Extracted records:

— START —

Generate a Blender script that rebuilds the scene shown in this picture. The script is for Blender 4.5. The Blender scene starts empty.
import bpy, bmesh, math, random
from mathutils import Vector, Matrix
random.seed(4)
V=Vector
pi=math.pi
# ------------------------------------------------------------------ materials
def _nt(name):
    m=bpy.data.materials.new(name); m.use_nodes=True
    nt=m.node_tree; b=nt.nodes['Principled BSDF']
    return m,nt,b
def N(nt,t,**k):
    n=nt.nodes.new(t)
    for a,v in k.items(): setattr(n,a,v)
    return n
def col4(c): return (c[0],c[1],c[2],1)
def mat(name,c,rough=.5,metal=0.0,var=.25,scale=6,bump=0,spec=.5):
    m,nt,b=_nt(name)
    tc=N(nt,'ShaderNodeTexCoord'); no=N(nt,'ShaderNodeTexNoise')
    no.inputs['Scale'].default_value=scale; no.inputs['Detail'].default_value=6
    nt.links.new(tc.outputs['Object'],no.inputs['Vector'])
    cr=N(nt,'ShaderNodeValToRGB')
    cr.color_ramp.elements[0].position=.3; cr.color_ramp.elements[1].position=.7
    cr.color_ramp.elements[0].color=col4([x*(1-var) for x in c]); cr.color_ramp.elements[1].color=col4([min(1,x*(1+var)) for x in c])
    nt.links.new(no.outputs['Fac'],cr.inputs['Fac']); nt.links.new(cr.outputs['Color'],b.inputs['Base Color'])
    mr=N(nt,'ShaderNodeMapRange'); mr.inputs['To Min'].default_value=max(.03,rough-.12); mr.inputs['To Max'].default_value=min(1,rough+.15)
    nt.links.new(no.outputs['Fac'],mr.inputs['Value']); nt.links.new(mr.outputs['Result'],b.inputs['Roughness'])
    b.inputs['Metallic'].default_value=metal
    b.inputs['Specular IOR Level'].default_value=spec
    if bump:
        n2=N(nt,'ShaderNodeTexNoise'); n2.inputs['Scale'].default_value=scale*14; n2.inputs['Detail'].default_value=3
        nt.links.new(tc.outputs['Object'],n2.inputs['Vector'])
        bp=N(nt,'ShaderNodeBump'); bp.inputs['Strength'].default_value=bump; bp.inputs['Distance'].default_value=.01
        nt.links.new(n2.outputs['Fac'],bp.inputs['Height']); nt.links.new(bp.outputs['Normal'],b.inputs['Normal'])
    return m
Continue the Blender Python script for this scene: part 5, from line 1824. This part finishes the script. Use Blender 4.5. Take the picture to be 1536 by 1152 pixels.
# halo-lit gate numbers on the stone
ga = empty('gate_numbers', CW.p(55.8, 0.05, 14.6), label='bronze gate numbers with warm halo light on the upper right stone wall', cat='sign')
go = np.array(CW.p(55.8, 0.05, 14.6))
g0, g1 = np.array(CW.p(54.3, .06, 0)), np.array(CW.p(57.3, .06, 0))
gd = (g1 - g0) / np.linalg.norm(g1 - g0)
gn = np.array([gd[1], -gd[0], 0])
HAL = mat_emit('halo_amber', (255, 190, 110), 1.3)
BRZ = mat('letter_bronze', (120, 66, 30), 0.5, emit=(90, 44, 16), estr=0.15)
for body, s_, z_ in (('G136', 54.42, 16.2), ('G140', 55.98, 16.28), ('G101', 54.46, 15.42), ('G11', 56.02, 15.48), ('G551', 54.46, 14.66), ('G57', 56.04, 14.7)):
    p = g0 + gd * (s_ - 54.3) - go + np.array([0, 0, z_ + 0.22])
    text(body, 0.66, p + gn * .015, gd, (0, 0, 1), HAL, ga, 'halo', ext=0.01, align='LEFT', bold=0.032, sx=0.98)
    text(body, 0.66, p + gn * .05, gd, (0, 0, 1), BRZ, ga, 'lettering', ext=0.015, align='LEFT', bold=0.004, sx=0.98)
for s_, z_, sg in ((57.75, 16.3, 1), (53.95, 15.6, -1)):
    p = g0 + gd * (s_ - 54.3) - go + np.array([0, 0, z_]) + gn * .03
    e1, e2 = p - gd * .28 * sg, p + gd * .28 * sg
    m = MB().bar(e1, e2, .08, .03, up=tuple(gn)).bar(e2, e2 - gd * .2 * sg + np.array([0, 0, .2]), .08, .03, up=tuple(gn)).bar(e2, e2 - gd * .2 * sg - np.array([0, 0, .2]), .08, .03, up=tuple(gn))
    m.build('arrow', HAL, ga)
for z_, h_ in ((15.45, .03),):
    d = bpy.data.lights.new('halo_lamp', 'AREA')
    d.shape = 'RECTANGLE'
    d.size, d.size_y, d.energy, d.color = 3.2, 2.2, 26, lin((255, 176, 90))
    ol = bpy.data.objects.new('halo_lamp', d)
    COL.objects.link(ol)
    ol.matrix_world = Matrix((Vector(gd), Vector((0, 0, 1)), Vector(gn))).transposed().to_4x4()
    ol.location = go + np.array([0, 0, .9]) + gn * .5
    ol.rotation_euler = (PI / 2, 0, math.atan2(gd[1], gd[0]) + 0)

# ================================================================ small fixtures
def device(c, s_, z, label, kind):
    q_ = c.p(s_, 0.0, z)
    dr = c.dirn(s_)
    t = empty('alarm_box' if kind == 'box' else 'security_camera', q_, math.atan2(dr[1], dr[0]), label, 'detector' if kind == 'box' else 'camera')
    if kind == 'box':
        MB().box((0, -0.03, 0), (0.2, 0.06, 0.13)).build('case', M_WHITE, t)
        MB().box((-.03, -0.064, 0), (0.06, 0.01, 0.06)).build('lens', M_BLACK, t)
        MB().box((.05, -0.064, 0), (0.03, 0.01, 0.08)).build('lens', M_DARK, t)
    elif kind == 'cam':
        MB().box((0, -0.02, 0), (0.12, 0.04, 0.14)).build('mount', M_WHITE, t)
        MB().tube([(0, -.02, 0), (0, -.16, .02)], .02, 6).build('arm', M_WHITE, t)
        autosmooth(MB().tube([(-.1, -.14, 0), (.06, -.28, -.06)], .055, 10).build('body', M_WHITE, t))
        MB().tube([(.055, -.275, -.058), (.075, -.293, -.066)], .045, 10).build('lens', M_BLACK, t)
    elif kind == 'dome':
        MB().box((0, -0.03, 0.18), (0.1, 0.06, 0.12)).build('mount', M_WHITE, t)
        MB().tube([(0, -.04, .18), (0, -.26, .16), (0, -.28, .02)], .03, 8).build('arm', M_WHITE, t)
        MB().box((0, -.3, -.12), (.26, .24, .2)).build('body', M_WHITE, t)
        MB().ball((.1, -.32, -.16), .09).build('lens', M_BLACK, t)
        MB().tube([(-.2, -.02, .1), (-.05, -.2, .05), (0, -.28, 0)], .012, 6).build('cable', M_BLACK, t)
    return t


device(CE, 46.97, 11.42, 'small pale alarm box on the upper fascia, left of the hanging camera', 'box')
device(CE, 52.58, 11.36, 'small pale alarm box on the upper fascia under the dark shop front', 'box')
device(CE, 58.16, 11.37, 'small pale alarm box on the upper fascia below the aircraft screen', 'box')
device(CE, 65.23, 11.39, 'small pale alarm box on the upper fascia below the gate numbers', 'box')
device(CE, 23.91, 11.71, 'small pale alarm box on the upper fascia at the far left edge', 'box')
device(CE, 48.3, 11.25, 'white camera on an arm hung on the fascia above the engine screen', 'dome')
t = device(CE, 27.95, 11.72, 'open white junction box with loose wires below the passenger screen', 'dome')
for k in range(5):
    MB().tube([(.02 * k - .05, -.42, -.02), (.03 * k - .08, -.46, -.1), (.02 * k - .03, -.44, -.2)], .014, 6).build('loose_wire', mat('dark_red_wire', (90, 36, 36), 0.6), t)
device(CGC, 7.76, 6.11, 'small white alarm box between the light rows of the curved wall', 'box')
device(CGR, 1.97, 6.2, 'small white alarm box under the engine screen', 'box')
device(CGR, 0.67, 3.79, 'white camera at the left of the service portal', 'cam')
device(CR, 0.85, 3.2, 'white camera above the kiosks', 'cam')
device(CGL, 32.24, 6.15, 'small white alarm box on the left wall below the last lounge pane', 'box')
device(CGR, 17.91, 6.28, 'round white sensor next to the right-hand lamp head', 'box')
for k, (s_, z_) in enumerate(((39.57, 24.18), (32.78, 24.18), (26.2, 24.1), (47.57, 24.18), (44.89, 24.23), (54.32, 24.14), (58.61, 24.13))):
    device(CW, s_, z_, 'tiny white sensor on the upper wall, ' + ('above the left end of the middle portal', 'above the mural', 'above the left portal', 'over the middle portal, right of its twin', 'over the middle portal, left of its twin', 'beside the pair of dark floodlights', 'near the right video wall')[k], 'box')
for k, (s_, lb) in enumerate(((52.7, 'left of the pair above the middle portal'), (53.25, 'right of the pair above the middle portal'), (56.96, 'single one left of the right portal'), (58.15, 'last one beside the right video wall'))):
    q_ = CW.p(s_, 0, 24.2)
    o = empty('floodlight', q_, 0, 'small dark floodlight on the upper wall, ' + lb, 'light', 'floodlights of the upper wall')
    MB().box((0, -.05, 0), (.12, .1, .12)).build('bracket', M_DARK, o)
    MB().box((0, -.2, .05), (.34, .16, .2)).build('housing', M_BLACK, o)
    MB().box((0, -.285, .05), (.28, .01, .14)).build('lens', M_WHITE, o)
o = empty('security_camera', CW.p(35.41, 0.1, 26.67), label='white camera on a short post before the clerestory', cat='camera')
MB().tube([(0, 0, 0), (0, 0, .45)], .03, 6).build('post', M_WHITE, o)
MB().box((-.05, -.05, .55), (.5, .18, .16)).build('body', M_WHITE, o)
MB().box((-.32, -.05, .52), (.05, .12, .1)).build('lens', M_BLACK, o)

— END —

Task goal:
Look through the listing above. Pick out each line with "scene" and copy it.

The completed task:
Generate a Blender script that rebuilds the scene shown in this picture. The script is for Blender 4.5. The Blender scene starts empty.
Continue the Blender Python script for this scene: part 5, from line 1824. This part finishes the script. Use Blender 4.5. Take the picture to be 1536 by 1152 pixels.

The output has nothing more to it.